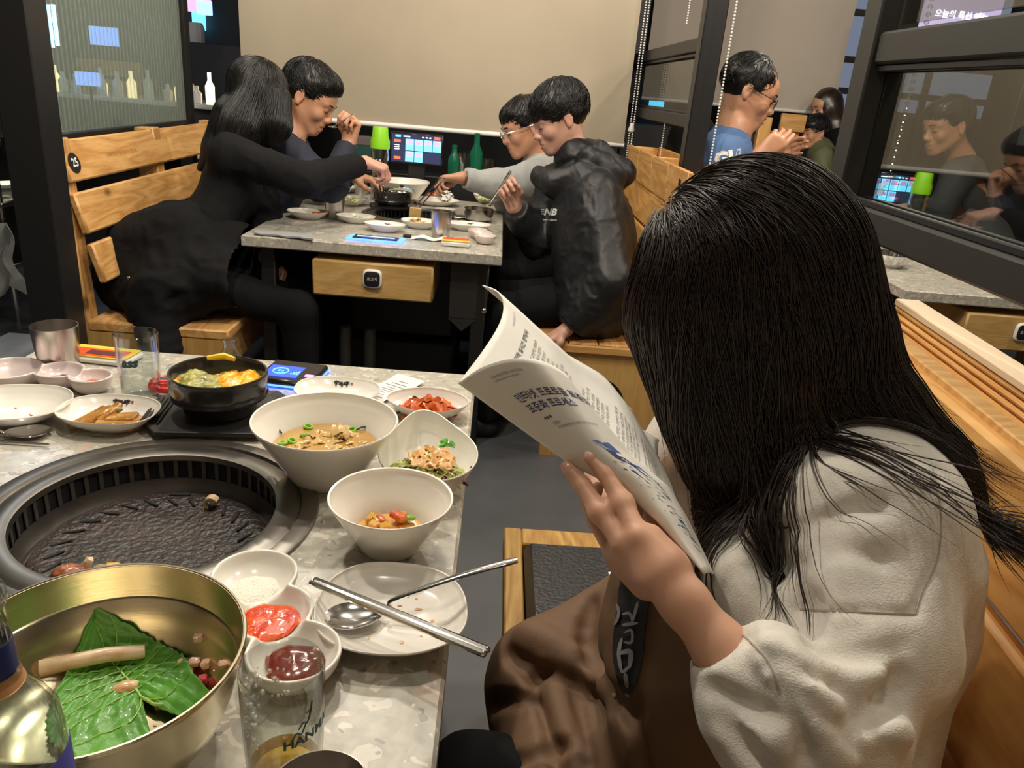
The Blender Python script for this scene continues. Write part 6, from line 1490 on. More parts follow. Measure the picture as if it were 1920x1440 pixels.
obj('spoon_bowl', blob((0, 0, 0), (.019, .013, .004), 12, 8), 'chrome', t); obj('handle', tube([(0, 0, 0), e_ * .3 + [0, 0, .002], e_], [.0022, .0018, .0032], 8), 'chrome', t)
g = tube([P['wrR'] + unit(P['elR'] - P['wrR']) * .025 + .033 * (cos(a) * v3(1, 0, .2) + sin(a) * v3(0, 1, 0)) - loc for a in np.linspace(0, 2 * pi, 24)[:-1]], .006, 8, closed=True); obj('watch_strap', g, 'black', rt)

# C boy in the black puffer
hip = v3(.44, 2.86, .56); bf = v3(-1, -.05, 0)
P = dict(head=at(1048, 222, 2.86), hf=v3(-.86, -.26, -.42), hu=v3(-.25, 0, .95), neck=at(1082, 305, 2.90), chest=at(1100, 400, 2.90), hip=hip, bf=bf, shL=at(1115, 372, 2.76), elL=at(1148, 525, 2.68), wrL=at(1062, 618, 2.74),
         shR=at(1050, 350, 3.02), elR=at(1010, 450, 2.98), wrR=at(964, 388, 2.86), hopt=dict(fringe=.028, n=1300, nape=-.065, bulk=1.10), **legs(hip, bf, .40))
P['extra'] = [([at(1010, 330, 2.86), at(1040, 345, 2.80), at(1090, 330, 2.78)], [.034, .042, .046], .02), ([at(1080, 275, 2.98), at(1125, 295, 2.90), at(1165, 325, 2.92), at(1150, 345, 2.98)], [.035, .055, .052, .04], .02), ([at(1110, 300, 2.8), at(1150, 330, 2.82)], [.05, .045], .02),
              ([at(1110, 420, 2.86), at(1120, 560, 2.84)], [.155, .155], .05)]
rt, sC, gC, W, A_, loc = person('boy with black fringe in a black padded jacket on the right bench', (.44, 2.86), P, 'puffer', skin='skin_p', sc=.98, hair='short', tw=1.0, slv=1.22, fold=.014, collar=.082, hem=.475,
    hands=dict(R=((-.45, -.1, .85), (.2, -.9, .1), (.6, 0, .5), (.9, 1.1, 1.2, 1.2), (.7, .6)), L=((-.8, -.1, -.5), (0, 0, -1), (0, -1, 0), .5)))
gC = Bv(gC, loc)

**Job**
Your task is to restate word for word the lines from the top of the data to the line containing "g = tube([P['wrR']", both ends included, with every picture left out.

**Written solution**
The Blender Python script for this scene continues. Write part 6, from line 1490 on. More parts follow. Measure the picture as if it were 1920x1440 pixels.
obj('spoon_bowl', blob((0, 0, 0), (.019, .013, .004), 12, 8), 'chrome', t); obj('handle', tube([(0, 0, 0), e_ * .3 + [0, 0, .002], e_], [.0022, .0018, .0032], 8), 'chrome', t)
g = tube([P['wrR'] + unit(P['elR'] - P['wrR']) * .025 + .033 * (cos(a) * v3(1, 0, .2) + sin(a) * v3(0, 1, 0)) - loc for a in np.linspace(0, 2 * pi, 24)[:-1]], .006, 8, closed=True); obj('watch_strap', g, 'black', rt)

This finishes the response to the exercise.